Come February next year, blocks 246 to 249 along Ang Mo Kio avenues 2 and 3 will be torn down to make way for new homes.
The open-air carpark between these yellow and white 12-storey blocks, which are 39 years old to 40 years old, will also be demo-lished.
Most of the soon-to-be vacated site, across the road from Bishan-Ang Mo Kio Park, is zoned for residential use under the Urban Redevelopment Authority’s latest Master Plan.
The 42,584 sq m demolition site, about the size of six football fields, will be hoarded up for safety, a Housing Board spokesman said.
According to tender documents, the demolition project is estimated to cost $800,000 and is expected to be completed by September 2018.
The four blocks, along with adjacent blocks 250 to 252, were announced for the HDB’s Selective En bloc Redevelopment Scheme (Sers) in June 2006. Under this scheme, old blocks are torn down and residents are offered new replacement flats with a fresh 99-year lease at subsidised prices.
All the residents had moved out by the end of 2012 and many relocated to newly built blocks nearby, along Ang Mo Kio Avenue 1.
Blocks 250 and 252 were demolished in 2013 and new flats are currently being built there.
Blocks 246 to 249, however, were given a new lease of life as rental homes in 2013.
Blocks 246 and 247 are on the HDB’s Interim Rental Housing Scheme, which provides needy families with temporary housing at subsidised rates.
Meanwhile, blocks 248 and 249 are being used for the Parenthood Provisional Housing Scheme (PPHS), which provides temporary homes to families waiting for their new flats to be completed.
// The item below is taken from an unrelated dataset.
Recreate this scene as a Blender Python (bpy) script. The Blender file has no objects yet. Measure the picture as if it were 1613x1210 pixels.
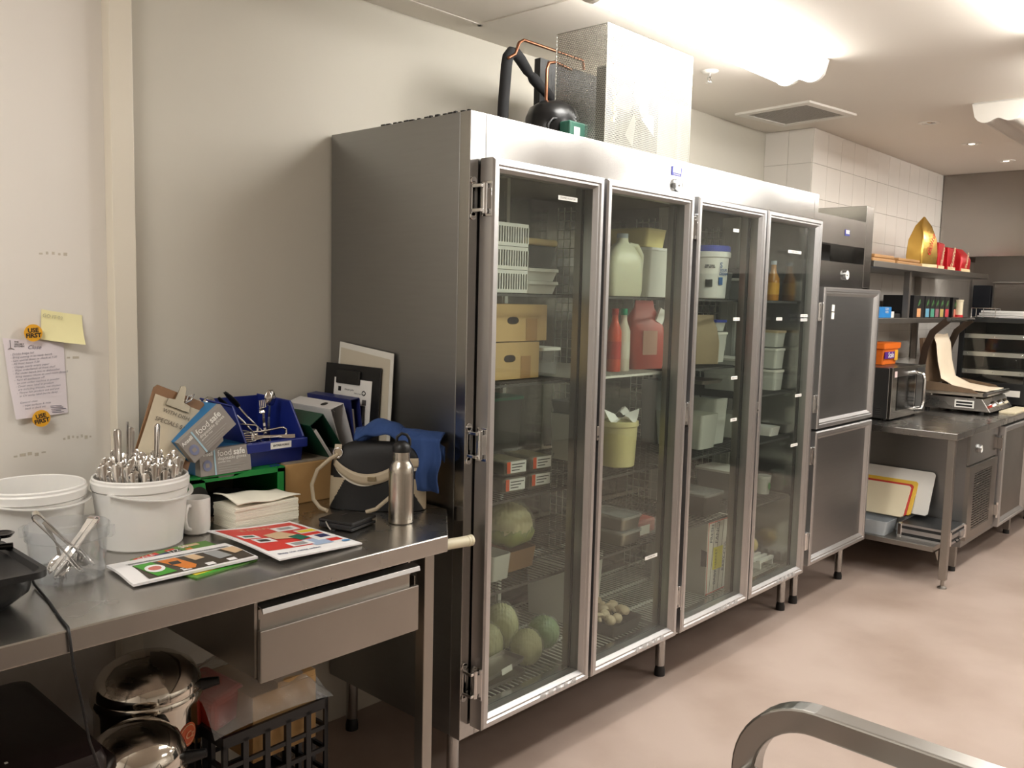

These tenants will be provided with alternative homes if they still need temporary housing as the demolition approaches, HDB said.
Some 72 Sers projects have been completed since the scheme’s inception in 1995.
Chef Melvin Tan, who is renting a three-room flat at Block 248 while waiting for his Toa Payoh flat to be built, said HDB had informed him about the demolition.
The 43-year-old, who lives with his wife and two children, added that he will miss his current neighbourhood.
Other former residents were less nostalgic. Said Ng Choon Kiang, 55, who is unemployed: “The flats there are very old and most of the shops in the area have moved out. It’s time to tear them down.”